Ricky Ponting has named Virat Kohli as the best current player but insisted that banned Steve Smith would have trumped Kohli if he would have been playing. Damien Fleming stated that Indian players are more resilient overseas now and would give tough competition to Australia in the upcoming series.

Cricket fans would be denied the prospect of watching the two best batting stars of the time go head to head this summer when India would tour Australia for four Tests, due to Steve Smith's suspension for his part in the Cape Town ball-tampering incident. His 12 months out of the game left the door open for Virat Kohli to pass him on the official ICC Test batting rankings, which still have the Australian in top spot ahead of second-placed Kohli.

Ponting believed that Smith's golden Ashes summer, which yielded 687 runs and three tons at the jaw-dropping average of 137.40, separated him from the pack but due to his suspension, Kohli would be the best by default.

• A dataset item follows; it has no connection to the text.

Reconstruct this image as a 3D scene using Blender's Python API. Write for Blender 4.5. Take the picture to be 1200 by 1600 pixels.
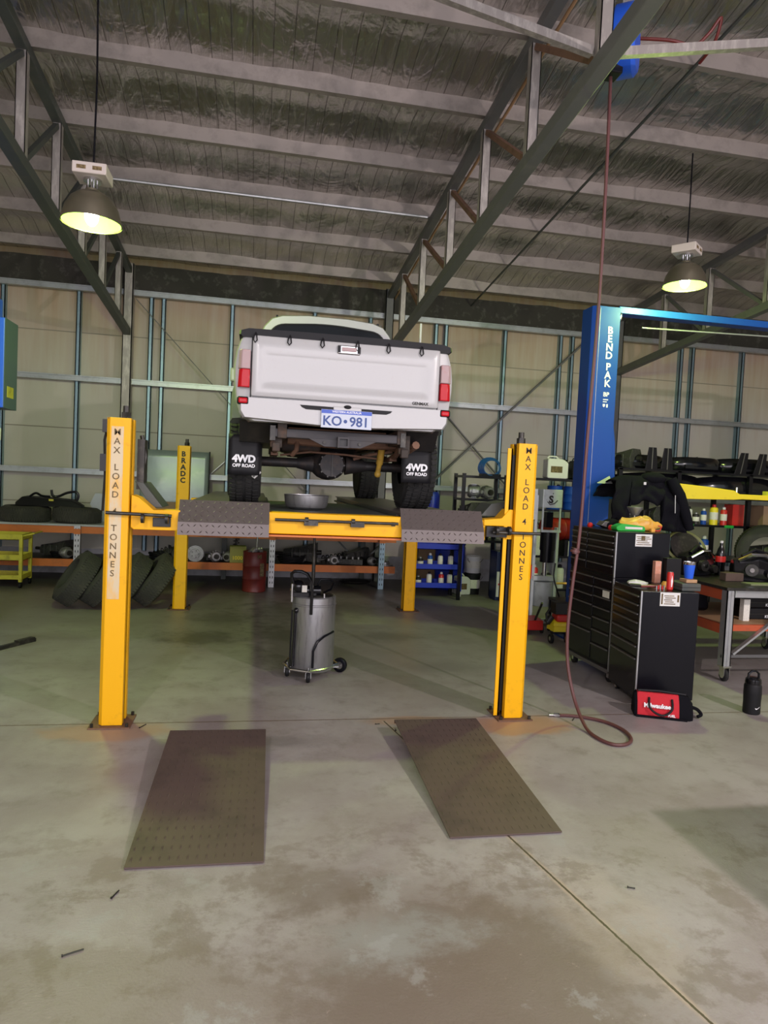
import bpy, bmesh, math, random
from mathutils import Vector, Matrix, noise

for _o in list(bpy.data.objects):
    bpy.data.objects.remove(_o)
SC = bpy.context.scene
COL = SC.collection
PI = math.pi
R = math.radians
random.seed(7)

# ------------------------------------------------------------------ camera
yaw, pitch, roll, FPX = .1867, .0447, .0475, 1063.7
_f = Vector((math.sin(yaw)*math.cos(pitch), math.cos(yaw)*math.cos(pitch), -math.sin(pitch)))
_r = Vector((math.cos(yaw), -math.sin(yaw), 0))
_u = _r.cross(_f)
_r2 = _r*math.cos(roll)+_u*math.sin(roll)
_u2 = -_r*math.sin(roll)+_u*math.cos(roll)
cd = bpy.data.cameras.new('camera')
cam = bpy.data.objects.new('camera', cd)
COL.objects.link(cam)
cam.matrix_world = Matrix(((_r2.x, _u2.x, -_f.x, 0), (_r2.y, _u2.y, -_f.y, 0), (_r2.z, _u2.z, -_f.z, 1.8), (0, 0, 0, 1)))
cd.sensor_fit = 'VERTICAL'
cd.sensor_height = 36
cd.lens = 36*FPX/1600
cd.clip_end = 200
SC.camera = cam

# ------------------------------------------------------------------ light
LAMP_COL = (0.66, 1.0, 0.20)
LAMP_W = 120
REAR_W = 210
DAY_W = 260
world = bpy.data.worlds.new('world')
SC.world = world
world.use_nodes = True
world.node_tree.nodes['Background'].inputs[0].default_value = (.80, .86, 1, 1)
world.node_tree.nodes['Background'].inputs[1].default_value = .8
ld = bpy.data.lights.new('door_daylight', 'AREA')
ld.shape = 'RECTANGLE'; ld.size = 9.0; ld.size_y = 4.2
ld.energy = DAY_W; ld.color = (1, .90, .95)
lo = bpy.data.objects.new('door_daylight', ld)
COL.objects.link(lo)
lo.location = (1.5, -3.6, 2.6)
lo.rotation_euler = (R(90+4), 0, 0)
SC.view_settings.view_transform = 'Standard'
SC.view_settings.look = 'None'
SC.view_settings.gamma = 1
SC.view_settings.use_curve_mapping = False
SC.view_settings.exposure = 0.5
try:
    SC.cycles.use_denoising = True
    SC.cycles.max_bounces = 6
    SC.cycles.diffuse_bounces = 4
    SC.cycles.glossy_bounces = 3
    SC.cycles.sample_clamp_indirect = 4
except Exception:
    pass

# ------------------------------------------------------------------ materials
def new_mat(name):
    m = bpy.data.materials.new(name)
    m.use_nodes = True
    return m, m.node_tree.nodes, m.node_tree.links, m.node_tree.nodes['Principled BSDF']

def mat(name, col, rough=.5, metal=0.0, spec=.5, dirt=0.0, dcol=(.03, .025, .02), scale=6.0, bump=0.0, bscale=60.0, coat=0.0, stretch=None, alpha=None, emit=None, trans=0):
    m, N, L, b = new_mat(name)
    b.inputs['Base Color'].default_value = (*col, 1)
    b.inputs['Roughness'].default_value = rough
    b.inputs['Metallic'].default_value = metal
    b.inputs['Specular IOR Level'].default_value = spec
    if coat: b.inputs['Coat Weight'].default_value = coat
    if trans: b.inputs['Transmission Weight'].default_value = trans
    if emit:
        b.inputs['Emission Color'].default_value = (*emit[0], 1)
        b.inputs['Emission Strength'].default_value = emit[1]
    if dirt or bump:
        tc = N.new('ShaderNodeTexCoord')
        mp = N.new('ShaderNodeMapping')
        L.new(tc.outputs['Object'], mp.inputs[0])
        if stretch: mp.inputs['Scale'].default_value = stretch
    if dirt:
        nz = N.new('ShaderNodeTexNoise')
        nz.inputs['Scale'].default_value = scale
        nz.inputs['Detail'].default_value = 6
        nz.inputs['Roughness'].default_value = .65
        L.new(mp.outputs[0], nz.inputs['Vector'])
        cr = N.new('ShaderNodeValToRGB')
        cr.color_ramp.elements[0].position = .62-.35*dirt
        cr.color_ramp.elements[0].color = (0, 0, 0, 1)
        cr.color_ramp.elements[1].position = .85-.3*dirt
        cr.color_ramp.elements[1].color = (min(1, .35+dirt), )*3+(1,)
        L.new(nz.outputs[0], cr.inputs[0])
        mx = N.new('ShaderNodeMix'); mx.data_type = 'RGBA'
        mx.inputs[6].default_value = (*col, 1)
        mx.inputs[7].default_value = (*dcol, 1)
        L.new(cr.outputs[0], mx.inputs[0])
        L.new(mx.outputs[2], b.inputs['Base Color'])
    if bump:
        n2 = N.new('ShaderNodeTexNoise')
        n2.inputs['Scale'].default_value = bscale
        n2.inputs['Detail'].default_value = 3
        L.new(mp.outputs[0], n2.inputs['Vector'])
        bp = N.new('ShaderNodeBump')
        bp.inputs['Strength'].default_value = bump
        bp.inputs['Distance'].default_value = .01
        L.new(n2.outputs[0], bp.inputs['Height'])
        L.new(bp.outputs[0], b.inputs['Normal'])
    return m

M = {}
M['yellow'] = mat('yellow_paint', (.92, .47, .004), .45, spec=.3, dirt=.12, dcol=(.25, .12, .02), scale=9)
M['yellow2'] = mat('lemon_paint', (.86, .68, .02), .4, dirt=.12, dcol=(.3, .2, .03), scale=9)
M['dull_yellow'] = mat('worn_yellow_paint', (.62, .56, .05), .55, dirt=.35, dcol=(.18, .15, .03), scale=10)
M['black_oil'] = mat('oily_black', (.012, .011, .011), .45, dirt=.2, dcol=(.05, .04, .03))
M['black'] = mat('black_paint', (.004, .004, .007), .30, spec=.28, dirt=.08, dcol=(.014, .014, .018), scale=14)
M['black_matt'] = mat('black_plastic', (.008, .008, .010), .55, spec=.3)
M['black_gloss'] = mat('black_gloss', (.006, .006, .008), .15, dirt=.1, dcol=(.03, .03, .03))
M['rubber'] = mat('tyre_rubber', (.018, .018, .018), .85, dirt=.3, dcol=(.05, .045, .04), bump=.3, bscale=40)
M['old_rubber'] = mat('dusty_rubber', (.045, .045, .038), .9, dirt=.35, dcol=(.09, .085, .06), scale=5)
M['white_paint'] = mat('white_car_paint', (.47, .47, .47), .3, dirt=.10, dcol=(.42, .36, .32), scale=45, coat=.4)
M['white'] = mat('white_plastic', (.72, .72, .70), .5, dirt=.12, dcol=(.4, .38, .33))
M['letter_white'] = mat('white_lettering', (.85, .86, .88), .5)
M['letter_black'] = mat('black_lettering', (.02, .018, .012), .6)
M['letter_worn'] = mat('worn_lettering', (.12, .08, .03), .7, dirt=.35, dcol=(.55, .40, .2), scale=40)
M['strip'] = mat('worn_label_strip', (.70, .58, .38), .55, dirt=.45, dcol=(.85, .45, .03), scale=14, stretch=(1, 1, .35))
M['navy_letter'] = mat('navy_lettering', (.03, .07, .25), .5)
M['plate_white'] = mat('plate_white', (.55, .60, .70), .4)
M['plate_blue'] = mat('plate_blue', (.04, .10, .50), .4)
M['glass'] = mat('tinted_glass', (.003, .003, .004), .10, spec=.25)
M['red_lens'] = mat('red_lens', (.50, .004, .012), .25, spec=.3)
M['clear_lens'] = mat('clear_lens', (.42, .30, .30), .25, spec=.3, dirt=.2, dcol=(.5, .15, .15), scale=20)
M['chrome'] = mat('chrome', (.62, .62, .64), .18, 1)
M['galv'] = mat('galvanised_steel', (.50, .51, .52), .42, .75, dirt=.3, dcol=(.28, .27, .26), scale=8, stretch=(1, 1, 1))
M['galv_worn'] = mat('weathered_galvanised', (.36, .33, .31), .5, .5, dirt=.45, dcol=(.62, .58, .54), scale=7, stretch=(3, 3, .8))
M['purlin'] = mat('purlin_steel', (.40, .355, .33), .5, .55, dirt=.4, dcol=(.24, .22, .20), scale=5)
M['stud'] = mat('stud_steel', (.28, .40, .48), .4, .6, dirt=.25, dcol=(.2, .26, .3), scale=8)
M['girt'] = mat('girt_steel', (.45, .48, .50), .4, .6, dirt=.35, dcol=(.28, .28, .27), scale=8)
M['dark_steel'] = mat('dark_primer_steel', (.075, .085, .08), .5, .2, dirt=.3, dcol=(.12, .11, .09), scale=5)
M['grey_steel'] = mat('grey_primer_steel', (.13, .13, .13), .5, .2, dirt=.3, dcol=(.2, .19, .17), scale=4)
M['rust'] = mat('rusty_steel', (.20, .11, .07), .75, .2, dirt=.4, dcol=(.09, .05, .035), scale=9)
M['tread'] = mat('tread_plate', (.12, .10, .095), .42, .45, dirt=.25, dcol=(.09, .07, .06), scale=8)
M['under'] = mat('underbody', (.05, .04, .034), .75, .1, dirt=.5, dcol=(.15, .075, .04), scale=8)
M['axle'] = mat('greasy_axle', (.03, .028, .028), .55, .3, dirt=.4, dcol=(.09, .06, .045), scale=12)
M['tow'] = mat('towbar_grey', (.045, .042, .045), .55, .2, dirt=.3, dcol=(.05, .04, .035), scale=8)
M['shock'] = mat('yellow_shock', (.55, .34, .05), .5, dirt=.3, dcol=(.2, .11, .04), scale=20)
M['silver'] = mat('silver_flare', (.22, .24, .22), .35, .5)
M['blue'] = mat('lift_blue', (.010, .065, .36), .42, spec=.25, dirt=.08, dcol=(.02, .06, .2), scale=6)
M['blue_bright'] = mat('bright_blue', (.02, .12, .75), .35)
M['cart_blue'] = mat('cart_blue', (.01, .04, .50), .4)
M['teal'] = mat('teal_grey_paint', (.07, .13, .13), .4)
M['orange'] = mat('racking_orange', (.62, .17, .03), .5, dirt=.25, dcol=(.3, .11, .04), scale=9)
M['red_orange'] = mat('red_orange_beam', (.50, .09, .03), .5, dirt=.25, dcol=(.25, .08, .04), scale=9)
M['bench'] = mat('bench_top', (.42, .44, .47), .45, dirt=.3, dcol=(.3, .3, .3), scale=5)
M['wood'] = mat('pale_wood', (.45, .27, .14), .6, dirt=.2, dcol=(.3, .18, .1), stretch=(1, 6, 6))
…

"Right now, he (Kohli) is because Steve Smith is not there. (But) if Steve Smith was playing now, I'd have him as the number one player in the world. That's how high in regard I hold Steve Smith -  what he's done the last three or four years with his game and (he’s been) able to lead an Australian team to so many wins the way he has (batted),” said Ricky Ponting as quoted by cricket.com.au. "The Ashes summer last year was just some of the best and purest batting as you're ever going to see. To do it on the big stage in an Ashes series, and to do it on the first day of an Ashes series when it counts the most, says a lot about him."

Separated by only six months in age, Smith has an edge over Kohli by most statistical Test markers. In two lesser Tests than Kohli, Smith has made 23 Test tons and averages 61.37, while the Indian skipper has 21 hundreds and a batting average of 53.40. Each player has a strong Test batting record abroad to back up their phenomenal home numbers. Kohli averages a very respectable 45.39 outside India, though Smith also trumps him here with a mark of 50.96 abroad.

But when it comes to the white-ball cricket, Kohli leaves Smith in the dust. In 208 one-day internationals (100 more games than Smith has played), Kohli has 35 centuries to Smith's eight and averages 58.10 to Smith's 41.84. That gap is mirrored in T20 Internationals, where Kohli averages 48.88 to Smith's 21.55. 

Australian fans would be able to watch Kohli up close this summer for Tests in Adelaide, Perth, Melbourne and Sydney, with India also to turn out for three ODIs and three T20Is. India have never won a Test series in Australia in 11 attempts since 1947 and have won just five out of 44 Tests in total, though they have drawn three series in that time. But the absence of Smith along with David Warner and Cameron Bancroft could negate some of Australia’s home advantage, and former Test quick Damien Fleming believed that India's batsmen have been as adaptable abroad as they've ever been.

"If you look at their record in Australia since 2003-04, apart from one series where they got flogged (in 2011-12, a 0-4 whitewash), they've been very competitive," Fleming told cricket.com.au. "They're more resilient overseas now than they were before. If you look at someone like Ajinkya Rahane, he almost looks a better batsman outside of India. He can get hundreds on seamers in England and he can get runs out here with bounce - they're developing all-round players. Obviously Kohli is a superstar too."